The soundtrack is great, too. There are two beautiful sequences of Georgian choral music, and of course a lot of great dance music, as well as some excellent pop songs at perfect moments – Robyn's "Come Get Your Honey" is used exquisitely.

And I loved the ending of this film, which describes a new movement in Georgian dance.

So, this film has lots to recommend it, even though it appears conventional.

The Scoundrel (1935)

The Scoundrel is an old movie, so I suppose it deserves a little mercy, but I'm not feeling very forgiving of this Ben Hecht–Charled MacArthur film. The thing is, The Scoundrel just doesn't work. Noel Coward, who should be perfectly right for this part, doesn't make the role zip the way it ought to. The script clearly sparkles, but Coward's delivery is all misery all the time. One can't understand why anyone would ever be charmed by him, and the whole point is that this scoundrel is supposed to be charming!

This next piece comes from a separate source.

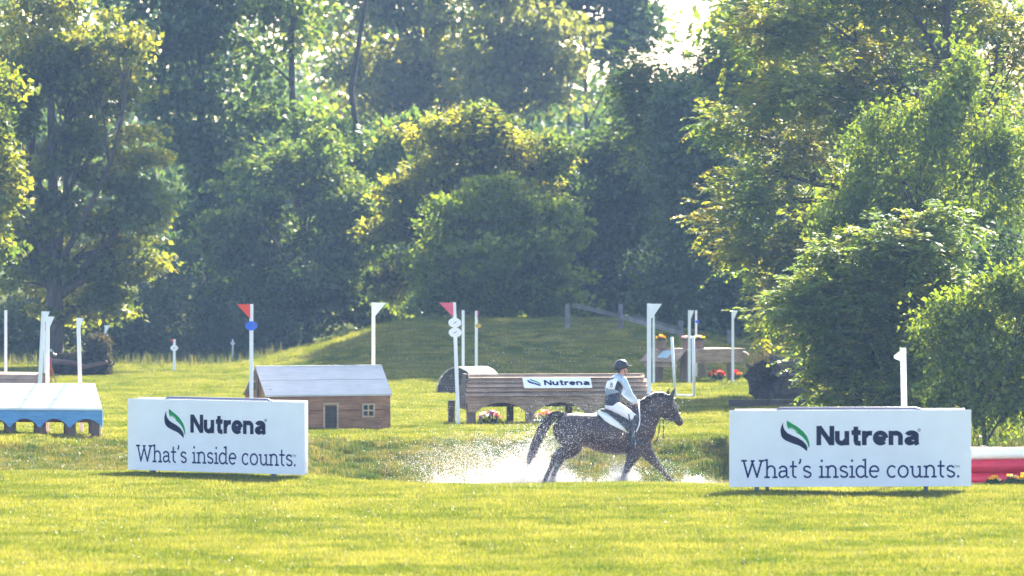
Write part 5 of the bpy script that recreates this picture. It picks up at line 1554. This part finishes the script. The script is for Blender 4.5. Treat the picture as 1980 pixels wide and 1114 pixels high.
HEADP = [(hp(1199, 729), .050, .052), (hp(1200.5, 722), .049, .050), (hp(1202, 717.5), .066, .060), (hp(1203, 712), .090, .073), (hp(1203, 707), .096, .076), (hp(1202, 702), .085, .070)]
mb = MB()
loft(mb, TORSO, 20, 3); loft(mb, HEADP, 18, 3)
loft(mb, [(hp(1207.5, 722.8), .026, .034), (hp(1210.5, 721.6), .020, .028)], 10, 1, False)        # chin
loft(mb, [(hp(1211.2, 713.5), .010, .012), (hp(1213.2, 716.6), .013, .015)], 8, 1, False)          # nose
loft(mb, [(hp(1211.6, 719.2), .010, .024), (hp(1212.2, 719.4), .009, .022)], 8, 1, False)          # lips
for sg in (-1, 1):
    loft(mb, [(hp(1202.5, 713, sg*.076), .018, .010), (hp(1202, 716.5, sg*.074), .015, .009)], 8, 1, False)   # ear
    loft(mb, arm_pts(sg), 12, 3)
    q = leg_pts(sg); loft(mb, q['up'] + q['lo'][1:], 14, 3); loft(mb, q['ft'], 12, 2)
    # hand: palm, four curled fingers, thumb on top
    wr = hp(1227.5, 777, sg*.12); pm = hp(1231.5, 780.5, sg*.085)
    loft(mb, [(wr, .024, .024), (wr*.5+pm*.5, .034, .022), (pm, .036, .020)], 12, 2)
    for k in range(4):
        b0 = pm + Vector((.012 - .002*k, 0, .026 - .019*k)); ln = (.95, 1.05, 1.0, .82)[k]
        loft(mb, [(b0, .0095, .0095), (b0 + Vector((.030*ln, -sg*.012, -.006)), .0092, .0092), (b0 + Vector((.030*ln, -sg*.036*ln, -.016)), .0088, .0088), (b0 + Vector((.006, -sg*.044*ln, -.018)), .0078, .0078)], 8, 3)
    t0 = pm + Vector((-.012, -sg*.014, .026))
    loft(mb, [(t0, .012, .012), (t0 + Vector((.022, -sg*.018, .010)), .0105, .0105), (t0 + Vector((.045, -sg*.022, .004)), .0085, .0085)], 8, 3)
fuse(mb, 'body', SKIN, rider, 0.0075, 3)
for sg in (-1, 1):
    mb = MB(); loft(mb, [(hp(1210.6, 713.2, sg*.034), .008, .012), (hp(1211.1, 713.2, sg*.033), .007, .011)], 8, 1, False); mb.build('eye', PANE, rider, smooth=True)
mb = MB()
loft(mb, [(p, a+.014, b+.014) for p, a, b in TORSO[2:-1]] + [(hp(1199.5, 726.5), .060, .068)], 20, 3)
for sg in (-1, 1): loft(mb, arm_pts(sg, .012), 12, 3)
fuse(mb, 'shirt', SHIRT, rider, 0.010, 4)
mb = MB(); loft(mb, [(hp(1183, 781), .140, .192)] + [(p, a+.034, b+.030) for p, a, b in TORSO[1:5]] + [(hp(1194.5, 733), .098, .15)], 22, 3)
vest = fuse(mb, 'vest', VEST, rider, 0.010, 4)
# number bib over the upper back
mb = MB()
rows = [(hp(1187, 752.5), .150, .189), (hp(1188, 748), .150, .190), (hp(1190, 741), .152, .198), (hp(1192.5, 734.5), .138, .192), (hp(1196, 729), .105, .150)]
V = []; n = 15
for o_ in (0, .008):
    for c, a, b in rows:
        for i in range(n):
            t = math.radians(-80 + 160*i/(n-1))
            V.append(c + Vector((-(a+o_)*math.cos(t), (b+o_)*math.sin(t), 0)) + Vector((0.0, 0, 0)))
Fc = []; N0 = len(rows)*n
for j in range(len(rows)-1):
    for i in range(n-1):
        a = j*n+i; Fc.append((a, a+1, a+n+1, a+n)); Fc.append((N0+a, N0+a+n, N0+a+n+1, N0+a+1))
for i in range(n-1):
    for j in (0, len(rows)-1): a = j*n+i; Fc.append((a, N0+a, N0+a+1, a+1))
for j in range(len(rows)-1):
    for i in (0, n-1): a = j*n+i; Fc.append((a, a+n, N0+a+n, N0+a))
bib = MB().add(V, Fc).build('bib', BIB, rider, smooth=True)
# the figure 8 on the bib, wrapped on the side of the back that we see
mb = MB()
def on_bib(u_, z_):
    c = hp(1189, 744); t = math.radians(-52) + u_/0.17
    return c + Vector((-.164*math.cos(t), .210*math.sin(t), z_))
for cz, rr in ((0.022, 0.017), (-0.018, 0.021)):
    loop = [(rr*1.05*math.cos(t), cz + rr*math.sin(t)) for t in np.linspace(0, 2*math.pi, 17)[:-1]]
    v, q_ = stroke_geo(loop, 0.010, True); mb.add([on_bib(a.x, a.y) for a in v], q_)
mb.build('bib_number', NAVY2, bib)
mb = MB(); loft(mb, [(hp(1185, 757), .150, .182), (hp(1185.6, 754.6), .150, .184)], 22, 1, False); mb.build('vest_band', paint('grey_blue_band', (0.22, 0.30, 0.38), 0.7), vest, smooth=True)
mb = MB()
loft(mb, [(hp(1182, 793), .105, .165), (hp(1183, 785), .128, .180), (hp(1184, 776), .118, .168), (hp(1185.5, 769), .108, .150)], 20, 3)
for sg in (-1, 1): loft(mb, [(p, a+.012, b+.012) for p, a, b in leg_pts(sg)['up']], 14, 3)
br_ = fuse(mb, 'breeches', BREECH, rider, 0.010, 4)
mb = MB(); loft(mb, [(hp(1184, 783.5), .140, .190), (hp(1184.2, 781.5), .139, .188)], 22, 1, False); mb.build('belt', LEATHER, br_, smooth=True)
for sg in (-1, 1):
    mb = MB(); q = leg_pts(sg, .012); loft(mb, q['lo'], 14, 3); loft(mb, q['ft'], 12, 2)
    fuse(mb, 'boot', BOOT, rider, 0.010, 3)
mb = MB(); loft(mb, [(hp(1198, 721), .030, .048), (hp(1196.5, 716), .045, .062), (hp(1196.5, 711), .05, .066)], 12, 2); mb.build('hair', HAIR, rider, smooth=True)
mb = MB()
V = []; n = 24; rws = 9
c0 = hp(1201.5, 711.5)
for j in range(rws):
    t = j/(rws-1)*math.pi/2
    for i in range(n):
        a = 2*math.pi*i/n
        dip = -0.030*math.cos(a - math.pi)*max(0, 1-j/3) if math.cos(a) < 0 else 0
        V.append(c0 + Vector((.138*math.cos(a)*math.cos(t)**0.8 - .004, .108*math.sin(a)*math.cos(t)**0.8, .152*math.sin(t) - (0.045 if math.cos(a) < -0.2 and j == 0 else 0))))
Fc = [(j*n+i, j*n+(i+1) % n, (j+1)*n+(i+1) % n, (j+1)*n+i) for j in range(rws-1) for i in range(n)] + [tuple(range((rws-1)*n, rws*n)), tuple(range(n-1, -1, -1))]
helmet = MB().add(V, Fc).build('helmet', HELM, rider, smooth=True)
# peak
V = []
for o_ in (0, .012):
    for k in (0, 1):
        for i in range(9):
            a = math.radians(-58 + 116*i/8)
            V.append(c0 + Vector(((.130 + k*.065*math.cos(a))*math.cos(a), .105*math.sin(a)*(1 + k*.1), .022 + o_ + .012*k)))
Fc = []
for i in range(8):
    Fc += [(i, i+1, 9+i+1, 9+i), (18+i, 18+9+i, 18+9+i+1, 18+i+1), (9+i, 9+i+1, 27+i+1, 27+i), (i, 18+i, 18+i+1, i+1)]
MB().add(V, Fc).build('helmet_peak', HELM, helmet, smooth=True)
for sg in (-1, 1):
    strap('chin_strap', [hp(1204, 712.5, sg*.088), hp(1207, 719, sg*.072), hp(1208.5, 725, sg*.02)], 0.007, helmet)
# --- riding whip
whip = thing('riding_whip', 'thin white riding whip in the hand of the rider', 'whip', H_ORG, HYAW)
MB().tube([hp(1231.5, 774, -.125), hp(1229.5, 800, -.33), hp(1228, 814, -.40)], 0.012, 6).build('handle', WHITE_POST, whip, smooth=True)
MB().tube([hp(1228, 814, -.40), hp(1226, 822, -.42), hp(1221, 834, -.42)], 0.011, 6).build('flap', WHITE_POST, whip, smooth=True)

# ------------------------------------------------------------------ spray
def drops_mesh(name, P, R, mat_, label):
    base = np.array([(1, 0, 0), (-1, 0, 0), (0, 1, 0), (0, -1, 0), (0, 0, 1), (0, 0, -1)], float)
    tri = np.array([(0, 2, 4), (2, 1, 4), (1, 3, 4), (3, 0, 4), (2, 0, 5), (1, 2, 5), (3, 1, 5), (0, 3, 5)])
    n = len(P); rq = np.random.default_rng(len(P))
    st = rq.uniform(0.7, 1.5, (n, 1, 3))
    V = P[:, None, :] + base[None]*R[:, None, None]*st
    Fc = (tri[None] + 6*np.arange(n)[:, None, None]).reshape(-1, 3)
    me = bpy.data.meshes.new(name)
    me.vertices.add(n*6); me.vertices.foreach_set('co', V.astype(np.float32).ravel())
    me.loops.add(len(Fc)*3); me.loops.foreach_set('vertex_index', Fc.astype(np.int32).ravel())
    me.polygons.add(len(Fc)); me.polygons.foreach_set('loop_start', np.arange(0, len(Fc)*3, 3, dtype=np.int32))
    me.polygons.foreach_set('use_smooth', np.ones(len(Fc), bool))
    me.update(calc_edges=True); me.materials.append(mat_)
    o = obj(name, me); return tag(o, label, 'spray', kind='stuff')
m, N, L, p = new_mat('water_drops')
out = N['Material Output']; N.remove(p)
df = N.new('ShaderNodeBsdfDiffuse'); df.inputs['Color'].default_value = (0.62, 0.63, 0.65, 1)
trn = N.new('ShaderNodeBsdfTranslucent'); trn.inputs['Color'].default_value = (0.62, 0.62, 0.63, 1)
gls = N.new('ShaderNodeBsdfGlossy'); gls.inputs['Roughness'].default_value = 0.15
m1 = N.new('ShaderNodeMixShader'); m1.inputs[0].default_value = 0.62
m2 = N.new('ShaderNodeMixShader'); m2.inputs[0].default_value = 0.12
L.new(df.outputs[0], m1.inputs[1]); L.new(trn.outputs[0], m1.inputs[2]); L.new(m1.outputs[0], m2.inputs[1]); L.new(gls.outputs[0], m2.inputs[2])
L.new(m2.outputs[0], out.inputs['Surface'])
DROP = m
rd = np.random.default_rng(99)
def region(cx, cy, sx, sy, n, depth=0.9, r0=0.0028, r1=0.007, yoff=0.0, floor=941):
    px = rd.normal(cx, sx, n); py = cy + np.abs(rd.normal(0, sy, n))*np.where(rd.uniform(0, 1, n) < 0.5, -1, 1)
    y = rd.normal(yoff, depth, n)
    D = HD + y
    k = py < floor
    px, py, D = px[k], py[k], D[k]
    s_ = HD/F
    P = np.stack([(px-990)*s_, D, CAM_H - (py-HOR)*s_], -1)
    return P, rd.uniform(r0, r1, len(P))**1.0
def merge(L_): return np.concatenate([a for a, _ in L_]), np.concatenate([b for _, b in L_])
fly = [region(1135, 850, 52, 40, 2700, 0.55, .0022, .0056, -0.5), region(1205, 850, 45, 38, 800, 0.5, .0026, .006, -0.5), region(1275, 800, 30, 30, 260, 0.45, .003, .0065, -0.45),
       region(1055, 865, 30, 30, 3000, 0.5, .003, .007, -0.3), region(1190, 770, 60, 25, 260, 0.6, .003, .006, -0.3), region(940, 885, 60, 26, 3600, 0.7, .003, .0068),
       region(850, 900, 55, 20, 1500, 0.8, .003, .0062), region(960, 740, 80, 50, 260, 0.8, .003, .006), region(830, 800, 60, 35, 260, 0.8, .003, .006), region(1100, 690, 150, 35, 90, .8, .003, .0055), region(1290, 905, 30, 16, 420, .5, .003, .006)]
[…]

And then there is the premise, which is promising but turns out to be moralistic and strange. A scoundrel, cad, what have you, is a jerk to a woman who loves him, is almost killed, but is saved by a god and required to return to earth to find someone who will shed tears for him? 

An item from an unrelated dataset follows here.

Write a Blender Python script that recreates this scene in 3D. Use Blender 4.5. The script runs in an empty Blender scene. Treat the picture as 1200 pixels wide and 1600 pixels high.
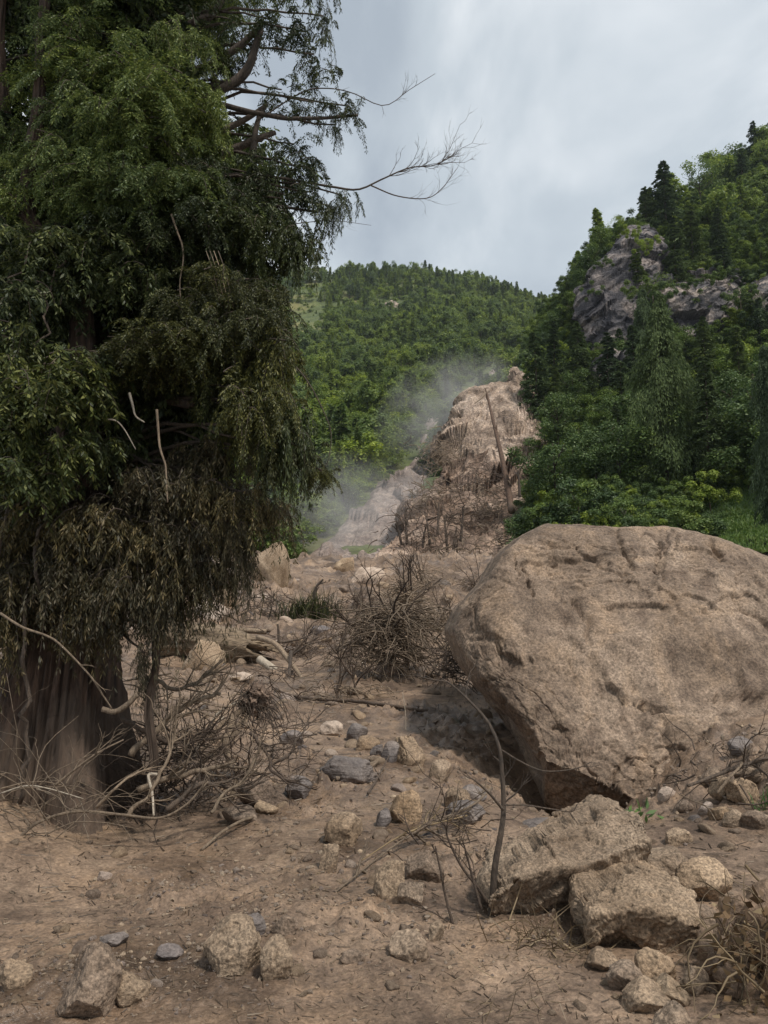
import bpy, bmesh, math, random
import numpy as np
from math import radians
from mathutils import Vector, Matrix

random.seed(7)
RNG = np.random.default_rng(7)
SC = bpy.context.scene
COL = SC.collection

# ------------------------------------------------------------------ camera
EYE = 1.8
FPX = 1202.0
PITCH = math.atan(180.0 / FPX)
cam_d = bpy.data.cameras.new("camera")
cam = bpy.data.objects.new("camera", cam_d)
COL.objects.link(cam)
cam.location = (0, 0, EYE)
cam.rotation_euler = (radians(90) + PITCH, 0, 0)
cam_d.sensor_fit = 'VERTICAL'
cam_d.sensor_height = 24.0
cam_d.lens = FPX / 1600.0 * 24.0
cam_d.clip_start = 0.05
cam_d.clip_end = 6000
SC.camera = cam

# ------------------------------------------------------------------ sky and sun
SUN_DIR = Vector((0.40, -0.36, 0.84)).normalized()      # towards the sun
world = bpy.data.worlds.new("World")
SC.world = world
world.use_nodes = True
nt = world.node_tree
nt.nodes.clear()
N = nt.nodes.new
sky = N('ShaderNodeTexSky')
sky.sky_type = 'NISHITA'
sky.sun_disc = False
sky.sun_elevation = math.asin(SUN_DIR.z)
sky.sun_rotation = math.atan2(SUN_DIR.x, SUN_DIR.y)
sky.altitude = 2800
geo = N('ShaderNodeTexCoord')
sep = N('ShaderNodeSeparateXYZ')
nt.links.new(geo.outputs['Generated'], sep.inputs[0])
zc = N('ShaderNodeMath'); zc.operation = 'MAXIMUM'; zc.inputs[1].default_value = 0.0
nt.links.new(sep.outputs['Z'], zc.inputs[0])
zz = N('ShaderNodeMath'); zz.operation = 'ADD'; zz.inputs[1].default_value = 0.22
nt.links.new(zc.outputs[0], zz.inputs[0])
dx = N('ShaderNodeMath'); dx.operation = 'DIVIDE'
dy = N('ShaderNodeMath'); dy.operation = 'DIVIDE'
nt.links.new(sep.outputs['X'], dx.inputs[0]); nt.links.new(zz.outputs[0], dx.inputs[1])
nt.links.new(sep.outputs['Y'], dy.inputs[0]); nt.links.new(zz.outputs[0], dy.inputs[1])
comb = N('ShaderNodeCombineXYZ')
nt.links.new(dx.outputs[0], comb.inputs[0]); nt.links.new(dy.outputs[0], comb.inputs[1])
mp = N('ShaderNodeMapping')
mp.inputs['Rotation'].default_value = (0, 0, radians(38))
mp.inputs['Scale'].default_value = (1.9, 0.8, 1)
mp.inputs['Location'].default_value = (0.55, 0.3, 2.0)
nt.links.new(comb.outputs[0], mp.inputs[0])
n1 = N('ShaderNodeTexNoise'); n1.inputs['Scale'].default_value = 0.95
n1.inputs['Detail'].default_value = 7; n1.inputs['Roughness'].default_value = 0.5
n1.inputs['Distortion'].default_value = 0.35
nt.links.new(mp.outputs[0], n1.inputs['Vector'])
cr = N('ShaderNodeValToRGB')
cr.color_ramp.elements[0].position = 0.42; cr.color_ramp.elements[0].color = (3.5, 3.95, 4.4, 1)
cr.color_ramp.elements[1].position = 0.60; cr.color_ramp.elements[1].color = (8.2, 8.4, 8.5, 1)
e = cr.color_ramp.elements.new(0.5); e.color = (4.8, 5.3, 5.65, 1)
nt.links.new(n1.outputs['Fac'], cr.inputs[0])
mxs = N('ShaderNodeMixRGB'); mxs.inputs[0].default_value = 0.86
nt.links.new(sky.outputs[0], mxs.inputs[1]); nt.links.new(cr.outputs[0], mxs.inputs[2])
bg = N('ShaderNodeBackground'); bg.inputs['Strength'].default_value = 0.105
nt.links.new(mxs.outputs[0], bg.inputs[0])
wo = N('ShaderNodeOutputWorld')
nt.links.new(bg.outputs[0], wo.inputs[0])

sun_d = bpy.data.lights.new("sun", 'SUN')
sun_d.energy = 3.0
sun_d.angle = radians(8)
sun_d.color = (1.0, 0.95, 0.88)
sun = bpy.data.objects.new("sun", sun_d)
COL.objects.link(sun)
sun.rotation_euler = (-SUN_DIR).to_track_quat('-Z', 'Y').to_euler()
sun.location = (20, -5, 60)

SC.view_settings.view_transform = 'Standard'
SC.view_settings.look = 'None'
SC.view_settings.exposure = 0.36
SC.view_settings.gamma = 1.0
SC.view_settings.use_curve_mapping = False
SC.render.engine = 'CYCLES'
SC.cycles.max_bounces = 6
SC.cycles.diffuse_bounces = 3
SC.cycles.glossy_bounces = 2
SC.cycles.transmission_bounces = 3
SC.cycles.volume_bounces = 0
SC.cycles.transparent_max_bounces = 6
SC.cycles.volume_step_rate = 2.0
SC.cycles.volume_max_steps = 64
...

 So it's Der Fliegende Holländer set in 1930s New York, but The Scoundrel takes a moral tone that can't help but ring hollow. Furthermore, the whole thing would have been more enjoyable if the scoundrel's actual bad behavior contained any fun. Unfortunately even the scoundrel's scandals are joyless in this movie.

01 July 2020

Lacombe Lucien

I think the trouble with Louis Malle's Lacombe Lucien is Lucien himself. He's an awful little entitled young man who winds up working for the Nazis in the south of France. I guess I'm not sure what I was supposed to like about him. Of course, he's a stupid little boy, who doesn't have many options in life, but he knows he could do better, he just chooses the easiest, most violent path possible. Malle's film is well made, of course, but I don't think I liked it much. The film's best performance is by Holger Löwenadler, who plays the father of the woman Lucien claims he loves.

Sahara (1943)

Sahara is an expertly made war film from 1943 that is designed to build up pro-Allied sentiment (and even pro-Italian sentiment!). The Germans in the film, however, are uniformly ungentlemanly, untrustworthy, and false. It's easy to make fun of Sahara's obviously propagandistic aims, but this is an excellently made war picture shot in the middle of the desert. It's wonderfully acted and beautifully shot, and it even kinda choked me up at the end.